Do this:
The entire listing is to be repeated verbatim.

Dataset excerpt:
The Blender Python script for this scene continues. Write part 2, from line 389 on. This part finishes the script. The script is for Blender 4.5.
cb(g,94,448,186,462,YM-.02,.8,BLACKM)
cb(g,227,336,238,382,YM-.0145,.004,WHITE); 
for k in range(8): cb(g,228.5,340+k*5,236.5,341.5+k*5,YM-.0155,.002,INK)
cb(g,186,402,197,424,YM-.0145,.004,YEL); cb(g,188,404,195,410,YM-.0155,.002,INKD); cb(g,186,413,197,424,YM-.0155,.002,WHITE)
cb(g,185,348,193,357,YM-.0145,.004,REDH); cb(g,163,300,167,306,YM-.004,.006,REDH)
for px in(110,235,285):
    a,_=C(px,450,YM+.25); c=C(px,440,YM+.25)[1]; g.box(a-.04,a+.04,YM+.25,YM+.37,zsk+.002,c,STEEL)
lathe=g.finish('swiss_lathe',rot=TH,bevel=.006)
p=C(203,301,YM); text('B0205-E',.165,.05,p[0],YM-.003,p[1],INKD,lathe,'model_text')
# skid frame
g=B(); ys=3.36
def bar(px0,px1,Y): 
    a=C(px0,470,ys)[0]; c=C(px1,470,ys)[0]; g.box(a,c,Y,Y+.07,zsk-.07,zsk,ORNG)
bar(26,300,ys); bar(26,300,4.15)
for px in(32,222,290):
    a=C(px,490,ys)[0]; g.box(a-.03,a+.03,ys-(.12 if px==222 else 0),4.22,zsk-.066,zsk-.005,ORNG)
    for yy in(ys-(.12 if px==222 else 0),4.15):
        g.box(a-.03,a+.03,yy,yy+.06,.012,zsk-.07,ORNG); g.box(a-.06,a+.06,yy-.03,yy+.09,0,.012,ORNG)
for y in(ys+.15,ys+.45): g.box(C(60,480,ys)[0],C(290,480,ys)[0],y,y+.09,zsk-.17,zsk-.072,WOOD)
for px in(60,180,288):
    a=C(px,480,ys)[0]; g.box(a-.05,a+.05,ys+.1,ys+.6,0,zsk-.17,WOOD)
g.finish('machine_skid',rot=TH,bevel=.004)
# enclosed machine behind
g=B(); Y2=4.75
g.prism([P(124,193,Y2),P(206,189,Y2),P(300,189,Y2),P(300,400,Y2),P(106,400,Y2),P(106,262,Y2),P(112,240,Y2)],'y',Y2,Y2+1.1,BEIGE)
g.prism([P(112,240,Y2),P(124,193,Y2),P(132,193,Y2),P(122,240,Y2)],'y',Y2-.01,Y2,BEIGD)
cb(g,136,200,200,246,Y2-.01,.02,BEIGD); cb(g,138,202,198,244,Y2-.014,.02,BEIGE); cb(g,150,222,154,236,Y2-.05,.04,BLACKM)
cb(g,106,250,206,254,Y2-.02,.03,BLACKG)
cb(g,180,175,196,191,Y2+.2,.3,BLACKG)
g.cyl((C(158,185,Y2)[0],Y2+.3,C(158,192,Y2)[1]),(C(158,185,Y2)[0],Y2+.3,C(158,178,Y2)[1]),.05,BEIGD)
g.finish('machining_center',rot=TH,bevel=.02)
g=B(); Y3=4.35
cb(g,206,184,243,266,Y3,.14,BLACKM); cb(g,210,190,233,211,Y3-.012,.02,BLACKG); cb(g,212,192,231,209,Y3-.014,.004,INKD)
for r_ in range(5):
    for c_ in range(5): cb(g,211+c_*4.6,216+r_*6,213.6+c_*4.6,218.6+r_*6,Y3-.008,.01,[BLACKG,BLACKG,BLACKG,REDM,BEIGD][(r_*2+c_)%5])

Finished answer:
The Blender Python script for this scene continues. Write part 2, from line 389 on. This part finishes the script. The script is for Blender 4.5.
cb(g,94,448,186,462,YM-.02,.8,BLACKM)
cb(g,227,336,238,382,YM-.0145,.004,WHITE); 
for k in range(8): cb(g,228.5,340+k*5,236.5,341.5+k*5,YM-.0155,.002,INK)
cb(g,186,402,197,424,YM-.0145,.004,YEL); cb(g,188,404,195,410,YM-.0155,.002,INKD); cb(g,186,413,197,424,YM-.0155,.002,WHITE)
cb(g,185,348,193,357,YM-.0145,.004,REDH); cb(g,163,300,167,306,YM-.004,.006,REDH)
for px in(110,235,285):
    a,_=C(px,450,YM+.25); c=C(px,440,YM+.25)[1]; g.box(a-.04,a+.04,YM+.25,YM+.37,zsk+.002,c,STEEL)
lathe=g.finish('swiss_lathe',rot=TH,bevel=.006)
p=C(203,301,YM); text('B0205-E',.165,.05,p[0],YM-.003,p[1],INKD,lathe,'model_text')
# skid frame
g=B(); ys=3.36
def bar(px0,px1,Y): 
    a=C(px0,470,ys)[0]; c=C(px1,470,ys)[0]; g.box(a,c,Y,Y+.07,zsk-.07,zsk,ORNG)
bar(26,300,ys); bar(26,300,4.15)
for px in(32,222,290):
    a=C(px,490,ys)[0]; g.box(a-.03,a+.03,ys-(.12 if px==222 else 0),4.22,zsk-.066,zsk-.005,ORNG)
    for yy in(ys-(.12 if px==222 else 0),4.15):
        g.box(a-.03,a+.03,yy,yy+.06,.012,zsk-.07,ORNG); g.box(a-.06,a+.06,yy-.03,yy+.09,0,.012,ORNG)
for y in(ys+.15,ys+.45): g.box(C(60,480,ys)[0],C(290,480,ys)[0],y,y+.09,zsk-.17,zsk-.072,WOOD)
for px in(60,180,288):
    a=C(px,480,ys)[0]; g.box(a-.05,a+.05,ys+.1,ys+.6,0,zsk-.17,WOOD)
g.finish('machine_skid',rot=TH,bevel=.004)
# enclosed machine behind
g=B(); Y2=4.75
g.prism([P(124,193,Y2),P(206,189,Y2),P(300,189,Y2),P(300,400,Y2),P(106,400,Y2),P(106,262,Y2),P(112,240,Y2)],'y',Y2,Y2+1.1,BEIGE)
g.prism([P(112,240,Y2),P(124,193,Y2),P(132,193,Y2),P(122,240,Y2)],'y',Y2-.01,Y2,BEIGD)
cb(g,136,200,200,246,Y2-.01,.02,BEIGD); cb(g,138,202,198,244,Y2-.014,.02,BEIGE); cb(g,150,222,154,236,Y2-.05,.04,BLACKM)
cb(g,106,250,206,254,Y2-.02,.03,BLACKG)
cb(g,180,175,196,191,Y2+.2,.3,BLACKG)
g.cyl((C(158,185,Y2)[0],Y2+.3,C(158,192,Y2)[1]),(C(158,185,Y2)[0],Y2+.3,C(158,178,Y2)[1]),.05,BEIGD)
g.finish('machining_center',rot=TH,bevel=.02)
g=B(); Y3=4.35
cb(g,206,184,243,266,Y3,.14,BLACKM); cb(g,210,190,233,211,Y3-.012,.02,BLACKG); cb(g,212,192,231,209,Y3-.014,.004,INKD)
for r_ in range(5):
    for c_ in range(5): cb(g,211+c_*4.6,216+r_*6,213.6+c_*4.6,218.6+r_*6,Y3-.008,.01,[BLACKG,BLACKG,BLACKG,REDM,BEIGD][(r_*2+c_)%5])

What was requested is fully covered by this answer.